Se ci voltiamo e guardiamo il nostro passato, lontano e vicino, ci rendiamo conto che ciò su cui possiamo contare e dobbiamo puntare per il futuro a noi più prossimo è il “montismo”. Forse, che c’è un’altra esperienza di governo, tra quelle del «ventennio bruciato», che è consigliabile traghettare nel prossimo anno? Forse, che con il poeta barese Nichi Vendola si può sforare il Patto di stabilità e con un’interpretazione irresponsabile e spendacciona del famoso heri dicebamus di Einaudi ricominciare le solite politiche che indebitano tutti senza salvare nessuno? L’unica chance che abbiamo è la continuità con il governo Monti e la sua politica del rigore che potrà essere più meno rimodulata e ricalibrata ma in alcun modo si potrà abbandonare.
Vi sono alcune cose che si possono tra loro collegare nel segno della necessità del montismo e la fine definitiva del berlusconismo e del sinistrismo variamente interpretato: il sostegno dei moderati al governo Monti – ieri Casini ha incontrato il premier – l’incontro di Todi 2 e il movimento di Oscar Giannino “Fermare il declino” che, pur con la ferma presa di posizione sulla necessità di ridurre in modo consistente il carico fiscale è senz’altro della partita. Il comune denominatore di questi soggetti si racchiude in due parole: serietà e realtà. Per confidare nel futuro occorre prendere atto di quanto accaduto nel passato che con i suoi fallimenti ci ha condotto, con baldanza e sicurezza, ad un passo dal precipizio. L’idea che finita la legislatura e chiusa l’esperienza del governo di Mario Monti si sia chiusa una parentesi è non solo menzognera, ma, usando una parola desueta, antipatriottica. Durante il lavoro del governo Monti, i partiti avrebbero dovuto fare almeno una cosa: la nuova legge elettorale. Purtroppo, neanche questo lavoro minimo è stato fatto, confermando la regola che la politica decide solo quando è arrivata con l’acqua alla gola. La politica dei partiti chiede di ritornare a fare la propria parte per rimpiazzare la politica dei tecnici.
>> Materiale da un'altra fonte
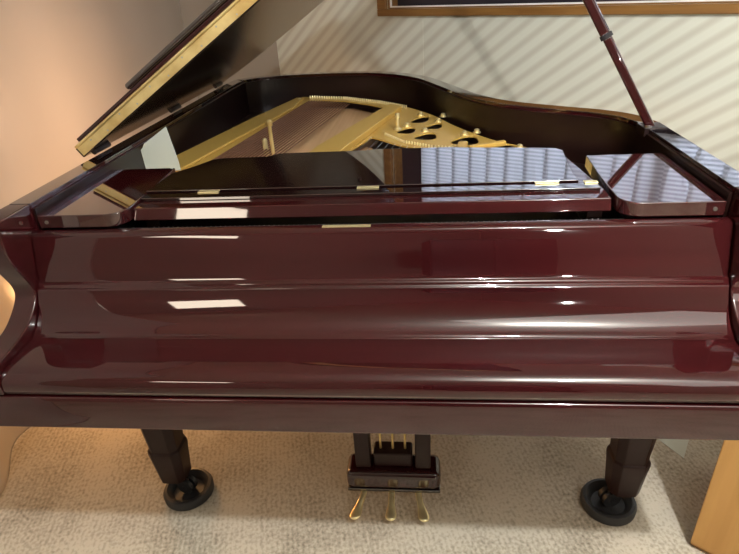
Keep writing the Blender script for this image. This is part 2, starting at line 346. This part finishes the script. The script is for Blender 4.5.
# music desk folded flat on its shelf
bm = bmesh.new(); prism_xy(bm, [(-0.5, 0.290), (0.497, 0.290), (0.497, 0.345), (0.47, 0.60), (-0.47, 0.60), (-0.5, 0.345)], 0.934, 0.9585); 
for v in bm.verts:
    if v.co.y < 0.3 and v.co.z < 0.95: v.co.y -= 0.0095
shelf = finish('music_shelf', bm, 'mahogany', P, bevel=0.002)
newbox('slide_rail', 'inner', shelf, -0.49, -0.46, 0.31, 0.60, 0.8885, 0.934, 0.001); newbox('slide_rail', 'inner', shelf, 0.46, 0.49, 0.31, 0.60, 0.8885, 0.934, 0.001)
dpts = [(-0.505, 0.372), (-0.498, 0.50), (-0.462, 0.552), (-0.43, 0.612), (-0.405, 0.622), (-0.285, 0.626), (-0.262, 0.648), (-0.24, 0.653), (-0.02, 0.655), (0.0, 0.664), (0.20, 0.660), (0.23, 0.652), (0.40, 0.630), (0.455, 0.618), (0.468, 0.598), (0.458, 0.50), (0.452, 0.42), (0.452, 0.372)]
bm = bmesh.new(); prism_xy(bm, dpts, 0.960, 0.969); desk = finish('music_desk', bm, 'dark_wood', P, bevel=0.0015)
bm = bmesh.new(); prism_xy(bm, [(-0.50, 0.332), (0.487, 0.332), (0.487, 0.362), (-0.50, 0.362)], 0.9587, 0.9655); finish('desk_ledge', bm, 'dark_wood', P, bevel=0.0012)
for x, w in ((-0.355, 0.024), (0.005, 0.024), (0.385, 0.024), (0.475, 0.014)):
    o = newbox('hinge', 'brass', desk, x-w, x+w, 0.3585, 0.3725, 0.9660, 0.9678, 0.0004)
# soundboard
sb = [p for p in offset(back, 0.075) if p[1] > 0.60]
bm = bmesh.new(); prism_xy(bm, [(-0.60, 0.605), (-0.60, 0.85), (-0.44, 1.80), (-0.36, 1.86), (-0.2, 1.83), (0.0, 1.62), (0.02, 1.45), (-0.06, 1.15), (0.0, 1.0), (0.40, 0.85), (0.42, 0.605)], 0.8385, 0.8415); finish('soundboard', bm, 'spruce', P)
# cast iron plate
outer = spline([(-0.690, 0.62), (-0.682, 0.92), (-0.575, 1.43), (-0.475, 1.85), (-0.40, 1.895), (-0.233, 1.835), (-0.07, 1.71), (0.07, 1.56), (0.165, 1.40), (0.24, 1.215), (0.345, 1.02), (0.43, 0.925), (0.49, 0.84), (0.52, 0.76), (0.53, 0.62)], 5)
hA = [(-0.60, 0.64), (-0.566, 0.794), (-0.403, 1.62), (-0.385, 1.74), (-0.33, 1.80), (-0.23, 1.765), (-0.11, 1.665), (-0.012, 1.555), (-0.209, 0.937), (-0.30, 0.64)]
hB = [(-0.17, 0.64), (-0.112, 0.93), (-0.05, 1.10), (-0.02, 1.07), (0.05, 0.985), (0.15, 0.915), (0.28, 0.865), (0.40, 0.82), (0.42, 0.64)]
def oval(cx, cy, rx, ry, tilt=0):
    o = []
    for k in range(18):
        a = 2*math.pi*k/18; r = 1 + 0.12*math.cos(3*a+1.57); x, y = rx*r*math.cos(a), ry*r*math.sin(a); o.append((cx + x*math.cos(tilt)-y*math.sin(tilt), cy + x*math.sin(tilt)+y*math.cos(tilt)))
    return o
HC = [(0.115, 1.335, 0.030, 0.055), (0.068, 1.175, 0.030, 0.045), (0.166, 1.225, 0.026, 0.045), (0.135, 1.085, 0.036, 0.045), (0.262, 1.015, 0.042, 0.055), (0.375, 0.925, 0.030, 0.032)]
holes = [hA, hB] + [oval(*h, R(-20)) for h in HC]
bm = bmesh.new(); holed(bm, outer, holes, 0.8845, 0.890)
plate = finish('cast_iron_plate', bm, 'plate', P, bevel=0.0012, seg=2)
def bar(name, pts, z0, z1, m='plate', bevel=0.004):
    bm = bmesh.new(); prism_xy(bm, pts, z0, z1); return finish(name, bm, m, plate, bevel=bevel)
bar('brace', [(-0.265, 0.66), (-0.209, 0.937), (-0.012, 1.555), (0.040, 1.50), (-0.112, 0.93), (-0.168, 0.66)], 0.8902, 0.912)
bar('brace', [(-0.672, 0.66), (-0.672, 0.92), (-0.565, 1.43), (-0.462, 1.84), (-0.425, 1.84), (-0.430, 1.62), (-0.592, 0.80), (-0.628, 0.66)], 0.8902, 0.900)
bar('brace', [(0.20, 0.68), (0.232, 0.93), (0.262, 0.93), (0.232, 0.68)], 0.8902, 0.912)
bar('brace', [(0.262, 0.905), (0.375, 0.955), (0.380, 0.935), (0.268, 0.885)], 0.8902, 0.906)
# hitch pins along the curved edges
def pins(name, path, n, r, h, z, m):
    d = [0]
    for a, b in zip(path, path[1:]): d.append(d[-1] + (Vector(b)-Vector(a)).length)
    bm = bmesh.new(); lathe(bm, [(r, 0), (r, h*0.8), (r*0.6, h)], n=8); first = finish(name, bm, m, plate, smooth=True)
    for i in range(n):
        t = d[-1]*i/(n-1); k = max(j for j in range(len(d)) if d[j] <= t+1e-9); k = min(k, len(path)-2)
        q = Vector(path[k]).lerp(Vector(path[k+1]), (t-d[k])/(d[k+1]-d[k]))
        o = first if i == 0 else dup(first, parent=plate)
        o.location = (q.x, q.y, z)
pins('hitch_pin', [(-0.40, 1.855), (-0.233, 1.80), (-0.07, 1.68), (0.055, 1.55)], 46, 0.0035, 0.014, 0.889, 'brass')
pins('hitch_pin', [(-0.005, 1.12), (0.06, 1.015), (0.15, 0.945), (0.30, 0.885)], 36, 0.003, 0.010, 0.889, 'brass')
pins('tuning_pin', [(-0.47, 0.303), (0.0, 0.297), (0.48, 0.300)], 88, 0.0024, 0.022, 0.888, 'steel')
# plate bolts
def bolt(x, y, z=0.889, r=0.009, h=0.014):
    bm = bmesh.new(); lathe(bm, [(r*1.5, 0), (r*1.5, h*.25), (r, h*.3), (r, h*.8), (r*.6, h)], (x, y, z), 12); finish('plate_bolt', bm, 'brass', plate, smooth=True)
for x, y in ((0.115, 1.41), (0.066, 1.24), (0.180, 1.295), (0.130, 1.155), (0.262, 1.09), (0.20, 1.375), (0.305, 1.115), (0.415, 0.905), (-0.44, 1.80)): bolt(x, y)
bm = bmesh.new(); lathe(bm, [(0.013, 0), (0.013, 0.006), (0.006, 0.010), (0.0055, 0.040), (0.009, 0.044), (0.009, 0.056), (0.004, 0.060)], (0.035, 1.19, 0.8895), 14); finish('threaded_post', bm, 'brass', plate, smooth=True)
bm = bmesh.new(); lathe(bm, [(0.010, 0), (0.010, 0.006), (0.0065, 0.008), (0.0060, 0.137), (0.010, 0.140), (0.011, 0.152), (0.005, 0.158)], (-0.352, 0.925, 0.8416), 14); finish('threaded_post', bm, 'worn_brass', plate, smooth=True)
bm = bmesh.new(); lathe(bm, [(0.009, 0), (0.009, 0.08), (0.006, 0.086)], (-0.392, 0.985, 0.8416), 14); finish('threaded_post', bm, 'brass', plate, smooth=True)
# bass strings
NS = 17
for i in range(NS):
    f = i/(NS-1); a = (-0.570+0.205*f, 0.63, 0.893); b2 = (-0.390+0.195*f, 1.775-0.10*f*f, 0.893)
    bm = bmesh.new(); cyl(bm, a, b2, 0.0030-0.0008*f, n=6); finish('string', bm, 'copper', P, smooth=True)
for i in range(20):
    f = i/19; a = (-0.135+0.50*f, 0.63, 0.892); b2 = (-0.05+0.40*f, 1.09-0.245*f**0.6, 0.892)
    bm = bmesh.new(); cyl(bm, a, b2, 0.0009, n=5); finish('string', bm, 'steel', P, smooth=True)
# lid, hinged along the left rim, raised 33 degrees
AL = R(33); HG = Vector((-0.757, 0, 1.003))
LM = Matrix.Translation(HG) @ Matrix.Rotation(-AL, 4, 'Y')
lid_out = [(x + 0.757, y) for x, y in back if y >= 0.60]
lid_out[0] = (0.0, 0.60); lid_out = [(-0.028, 0.60), (-0.028, 1.78)] + [(s, y) for s, y in lid_out if s > 0.012 ] 
lid_out = [p for p in lid_out]; lid_out[-1] = (1.513, 0.60)
def lidpart(name, pts, z0, z1, m, parent, bevel=0.003, seg=3):
    bm = bmesh.new(); prism_xy(bm, pts, z0, z1)
    o = finish(name, bm, m, parent, bevel=bevel, seg=seg)
    return o
lid = lidpart('lid', lid_out, 0, 0.030, 'lid_wood', P); lid.matrix_basis = LM
lidpart('piano_hinge', [(-0.020, 0.5965), (1.505, 0.5965), (1.505, 0.5999), (-0.020, 0.5999)], 0.003, 0.029, 'worn_brass', lid, 0.0008)
bm = bmesh.new(); cyl(bm, (-0.018, 0.5935, 0.0300), (1.50, 0.5935, 0.0300), 0.0036, n=12); finish('hinge_barrel', bm, 'worn_brass', lid, smooth=True)
bm = bmesh.new(); cyl(bm, (0, 0, 0), (0, -0.0012, 0), 0.0022, n=8); sc = finish('hinge_screw', bm, 'steel', lid)
for i in range(26):
    o = sc if i == 0 else dup(sc, parent=lid)
    o.location = (0.03+0.058*i, 0.5965, 0.010 if i % 2 else 0.020)
lidpart('front_flap', [(0.0, 0.592), (1.505, 0.592), (1.505, 0.94), (0.0, 0.94)], 0.0340, 0.044, 'mahogany', lid, 0.003)
lidpart('front_flap_edge', [(0.21, 0.588), (1.505, 0.588), (1.505, 0.93), (0.21, 0.93)], 0.0442, 0.061, 'dark_wood', lid, 0.0083, 5)
for s_, y_ in ((0.70, 1.66), (1.30, 0.80)):
    bm = bmesh.new(); lathe(bm, [(0.009, 0), (0.010, -0.006), (0.006, -0.010)], (s_, y_, 0.0), 14); finish('rubber_bumper', bm, 'rubber', lid, smooth=True)
# strap hinges joining lid and left rim
for y in (0.66, 1.18, 1.66):
    bm = bmesh.new(); cyl(bm, (-0.7585, y-0.04, 0.9975), (-0.7585, y+0.04, 0.9975), 0.0075, n=12); finish('lid_hinge', bm, 'inner', P, smooth=True)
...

Ma, considerando che la politica dei tecnici è, appunto, politica, salta agli occhi che proprio i partiti sono efficienti quanto altri mai a delegittimare la politica, mentre i tecnici in qualche modo tengono aperta la possibilità di una ricostituzione della vita politica. Segno questo, evidentissimo, che la strada percorsa da Monti e dal suo governo non può essere interrotta, deviata, abbandonata. Si può soltanto continuarla perché è su quella strada che si tiene unito il Paese intorno alle sue istituzioni. Il montismo non solo non si può abbandonare ma segnerà per molto tempo la strada da seguire, come una stella polare. La politica del rigore non è solo quella che tiene i conti in ordine ma è anche quella che riequilibra politica e territorio e crea le condizioni, prima di tutto morali, per una crescita sana delle forze produttive del Paese.
La serietà esige che si mettano da parte contese ideologiche pretestuose che hanno alimentato la politica della Seconda repubblica per coprire il grave deficit di conoscenze e competenze di cui c’è necessariamente bisogno per riformare l’amministrazione statale e ripensare il rapporto tra Stato e autonomie mettendo al centro il sistema nazionale e non la “questione settentrionale” agitata dal leghismo. Il declino si può fermare, come insegna proprio il governo Monti, se si mettono da parte cattive abitudini, pessime idee, carrierismo politico e si punta sulle capacità, sui meriti, sui talenti persino in politica che è il luogo dove sembra che per natura vincano sempre i peggiori.